### [Your objective]
Beginning at the first line of the data, print each line exactly, stopping after the line that contains "cam.matrix_world = mw".

——

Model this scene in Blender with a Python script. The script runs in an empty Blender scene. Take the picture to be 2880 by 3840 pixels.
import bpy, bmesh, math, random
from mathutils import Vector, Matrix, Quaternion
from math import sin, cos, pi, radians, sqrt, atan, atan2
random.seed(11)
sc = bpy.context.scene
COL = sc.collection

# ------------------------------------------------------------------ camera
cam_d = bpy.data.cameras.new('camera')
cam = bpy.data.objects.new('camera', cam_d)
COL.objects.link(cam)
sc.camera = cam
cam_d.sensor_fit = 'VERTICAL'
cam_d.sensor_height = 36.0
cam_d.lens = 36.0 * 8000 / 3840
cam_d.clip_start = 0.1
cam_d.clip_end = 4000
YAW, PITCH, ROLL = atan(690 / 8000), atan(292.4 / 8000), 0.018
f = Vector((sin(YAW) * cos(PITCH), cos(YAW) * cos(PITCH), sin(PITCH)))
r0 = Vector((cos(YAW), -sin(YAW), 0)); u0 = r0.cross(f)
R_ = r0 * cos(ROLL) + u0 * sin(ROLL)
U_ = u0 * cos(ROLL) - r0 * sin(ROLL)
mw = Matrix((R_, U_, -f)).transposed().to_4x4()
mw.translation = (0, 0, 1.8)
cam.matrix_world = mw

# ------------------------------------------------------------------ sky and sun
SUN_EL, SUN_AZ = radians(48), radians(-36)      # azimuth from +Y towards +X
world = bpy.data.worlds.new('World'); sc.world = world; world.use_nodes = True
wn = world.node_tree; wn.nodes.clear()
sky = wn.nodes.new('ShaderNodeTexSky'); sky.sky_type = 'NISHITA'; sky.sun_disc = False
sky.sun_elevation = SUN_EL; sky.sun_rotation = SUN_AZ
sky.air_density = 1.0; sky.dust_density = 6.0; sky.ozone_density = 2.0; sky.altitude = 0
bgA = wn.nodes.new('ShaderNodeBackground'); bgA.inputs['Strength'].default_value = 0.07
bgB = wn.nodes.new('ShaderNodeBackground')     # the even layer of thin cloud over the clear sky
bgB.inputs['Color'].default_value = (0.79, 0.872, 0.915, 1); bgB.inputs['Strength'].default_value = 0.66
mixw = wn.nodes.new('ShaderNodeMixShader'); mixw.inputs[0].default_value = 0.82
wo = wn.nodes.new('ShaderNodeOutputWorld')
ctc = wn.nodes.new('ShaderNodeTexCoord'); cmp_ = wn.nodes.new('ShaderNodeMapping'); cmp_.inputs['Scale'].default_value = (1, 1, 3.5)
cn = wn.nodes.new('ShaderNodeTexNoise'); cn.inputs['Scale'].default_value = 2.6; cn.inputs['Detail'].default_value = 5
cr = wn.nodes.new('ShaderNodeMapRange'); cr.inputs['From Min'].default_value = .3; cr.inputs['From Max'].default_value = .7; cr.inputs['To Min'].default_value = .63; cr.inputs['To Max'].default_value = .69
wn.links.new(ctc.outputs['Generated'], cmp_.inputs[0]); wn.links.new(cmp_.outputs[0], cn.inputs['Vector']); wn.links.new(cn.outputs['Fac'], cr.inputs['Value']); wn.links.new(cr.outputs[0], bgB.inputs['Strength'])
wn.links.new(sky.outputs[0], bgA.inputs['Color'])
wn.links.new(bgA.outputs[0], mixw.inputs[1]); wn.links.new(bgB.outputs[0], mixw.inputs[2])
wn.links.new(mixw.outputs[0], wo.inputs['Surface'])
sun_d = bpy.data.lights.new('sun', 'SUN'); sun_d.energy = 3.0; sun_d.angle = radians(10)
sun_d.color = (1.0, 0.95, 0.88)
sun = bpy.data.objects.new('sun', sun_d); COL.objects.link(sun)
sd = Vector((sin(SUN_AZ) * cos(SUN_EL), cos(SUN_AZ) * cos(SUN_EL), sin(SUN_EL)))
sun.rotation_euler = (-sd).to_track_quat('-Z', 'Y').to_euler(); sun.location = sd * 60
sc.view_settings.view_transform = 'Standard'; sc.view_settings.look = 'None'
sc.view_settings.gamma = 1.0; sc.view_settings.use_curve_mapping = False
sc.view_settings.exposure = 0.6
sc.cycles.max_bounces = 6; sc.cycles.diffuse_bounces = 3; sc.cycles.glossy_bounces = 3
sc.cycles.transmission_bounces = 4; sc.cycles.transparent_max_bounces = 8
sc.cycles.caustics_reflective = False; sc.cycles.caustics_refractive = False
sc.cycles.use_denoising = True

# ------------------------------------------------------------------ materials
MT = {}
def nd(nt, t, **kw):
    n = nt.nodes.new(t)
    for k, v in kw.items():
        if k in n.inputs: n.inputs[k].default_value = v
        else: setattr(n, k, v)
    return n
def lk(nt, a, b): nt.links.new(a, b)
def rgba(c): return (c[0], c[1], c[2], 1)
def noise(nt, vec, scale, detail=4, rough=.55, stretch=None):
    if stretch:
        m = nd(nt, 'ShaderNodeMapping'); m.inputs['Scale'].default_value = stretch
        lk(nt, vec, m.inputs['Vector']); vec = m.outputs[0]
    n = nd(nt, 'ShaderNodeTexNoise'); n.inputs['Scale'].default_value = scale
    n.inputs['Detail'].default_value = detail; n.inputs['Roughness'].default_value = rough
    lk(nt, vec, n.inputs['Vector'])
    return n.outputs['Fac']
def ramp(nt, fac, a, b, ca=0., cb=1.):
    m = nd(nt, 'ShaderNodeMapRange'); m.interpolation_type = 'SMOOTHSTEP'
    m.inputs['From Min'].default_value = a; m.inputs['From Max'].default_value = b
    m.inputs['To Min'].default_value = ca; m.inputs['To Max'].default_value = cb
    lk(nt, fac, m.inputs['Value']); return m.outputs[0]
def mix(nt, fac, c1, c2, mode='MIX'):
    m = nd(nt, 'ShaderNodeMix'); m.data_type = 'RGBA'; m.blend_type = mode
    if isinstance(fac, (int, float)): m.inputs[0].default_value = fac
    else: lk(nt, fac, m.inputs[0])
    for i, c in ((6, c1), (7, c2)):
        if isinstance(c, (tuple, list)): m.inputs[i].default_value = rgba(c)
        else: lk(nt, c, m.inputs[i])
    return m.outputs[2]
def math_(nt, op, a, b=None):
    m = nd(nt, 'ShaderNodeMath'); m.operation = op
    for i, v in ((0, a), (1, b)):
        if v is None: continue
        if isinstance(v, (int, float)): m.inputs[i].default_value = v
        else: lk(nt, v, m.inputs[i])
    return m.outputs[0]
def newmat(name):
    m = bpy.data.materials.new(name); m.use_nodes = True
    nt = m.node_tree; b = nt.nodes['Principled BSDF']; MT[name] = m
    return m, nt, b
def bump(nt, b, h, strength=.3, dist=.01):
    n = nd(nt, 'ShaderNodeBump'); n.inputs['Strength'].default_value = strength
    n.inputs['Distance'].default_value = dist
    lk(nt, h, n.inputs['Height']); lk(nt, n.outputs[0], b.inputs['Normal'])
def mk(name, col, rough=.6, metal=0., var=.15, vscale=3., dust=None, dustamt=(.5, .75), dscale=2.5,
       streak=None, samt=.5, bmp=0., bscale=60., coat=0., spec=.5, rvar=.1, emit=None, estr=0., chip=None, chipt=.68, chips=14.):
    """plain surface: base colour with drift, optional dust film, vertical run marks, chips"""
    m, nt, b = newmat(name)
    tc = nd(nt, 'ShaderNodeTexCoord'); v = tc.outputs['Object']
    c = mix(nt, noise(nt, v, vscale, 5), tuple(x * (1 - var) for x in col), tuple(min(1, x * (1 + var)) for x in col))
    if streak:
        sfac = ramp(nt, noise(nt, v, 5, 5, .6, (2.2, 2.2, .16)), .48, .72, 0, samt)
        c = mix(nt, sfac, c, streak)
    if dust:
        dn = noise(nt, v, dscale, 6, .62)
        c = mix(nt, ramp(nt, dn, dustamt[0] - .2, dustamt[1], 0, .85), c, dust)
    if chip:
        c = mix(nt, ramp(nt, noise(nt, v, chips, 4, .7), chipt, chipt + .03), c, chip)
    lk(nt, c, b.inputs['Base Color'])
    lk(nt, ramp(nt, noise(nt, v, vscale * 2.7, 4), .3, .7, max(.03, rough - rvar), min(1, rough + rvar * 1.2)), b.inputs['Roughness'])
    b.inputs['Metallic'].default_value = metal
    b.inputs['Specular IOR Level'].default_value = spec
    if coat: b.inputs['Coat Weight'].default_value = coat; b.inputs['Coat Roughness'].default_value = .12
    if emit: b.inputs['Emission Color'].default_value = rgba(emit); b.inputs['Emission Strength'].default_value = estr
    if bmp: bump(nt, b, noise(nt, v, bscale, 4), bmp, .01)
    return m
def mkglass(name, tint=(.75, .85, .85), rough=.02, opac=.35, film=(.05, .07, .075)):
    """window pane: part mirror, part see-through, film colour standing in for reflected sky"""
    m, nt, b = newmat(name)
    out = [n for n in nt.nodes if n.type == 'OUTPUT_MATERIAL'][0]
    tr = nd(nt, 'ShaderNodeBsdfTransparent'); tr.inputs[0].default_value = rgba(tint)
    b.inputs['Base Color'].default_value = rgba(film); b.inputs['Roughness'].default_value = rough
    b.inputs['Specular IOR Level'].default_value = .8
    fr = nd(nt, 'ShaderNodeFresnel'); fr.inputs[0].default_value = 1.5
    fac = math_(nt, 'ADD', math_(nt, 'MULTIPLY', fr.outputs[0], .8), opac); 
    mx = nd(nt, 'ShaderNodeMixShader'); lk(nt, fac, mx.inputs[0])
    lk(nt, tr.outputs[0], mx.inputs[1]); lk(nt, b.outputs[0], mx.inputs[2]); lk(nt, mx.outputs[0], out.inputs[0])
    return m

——

### [Complete response]
Model this scene in Blender with a Python script. The script runs in an empty Blender scene. Take the picture to be 2880 by 3840 pixels.
import bpy, bmesh, math, random
from mathutils import Vector, Matrix, Quaternion
from math import sin, cos, pi, radians, sqrt, atan, atan2
random.seed(11)
sc = bpy.context.scene
COL = sc.collection

# ------------------------------------------------------------------ camera
cam_d = bpy.data.cameras.new('camera')
cam = bpy.data.objects.new('camera', cam_d)
COL.objects.link(cam)
sc.camera = cam
cam_d.sensor_fit = 'VERTICAL'
cam_d.sensor_height = 36.0
cam_d.lens = 36.0 * 8000 / 3840
cam_d.clip_start = 0.1
cam_d.clip_end = 4000
YAW, PITCH, ROLL = atan(690 / 8000), atan(292.4 / 8000), 0.018
f = Vector((sin(YAW) * cos(PITCH), cos(YAW) * cos(PITCH), sin(PITCH)))
r0 = Vector((cos(YAW), -sin(YAW), 0)); u0 = r0.cross(f)
R_ = r0 * cos(ROLL) + u0 * sin(ROLL)
U_ = u0 * cos(ROLL) - r0 * sin(ROLL)
mw = Matrix((R_, U_, -f)).transposed().to_4x4()
mw.translation = (0, 0, 1.8)
cam.matrix_world = mw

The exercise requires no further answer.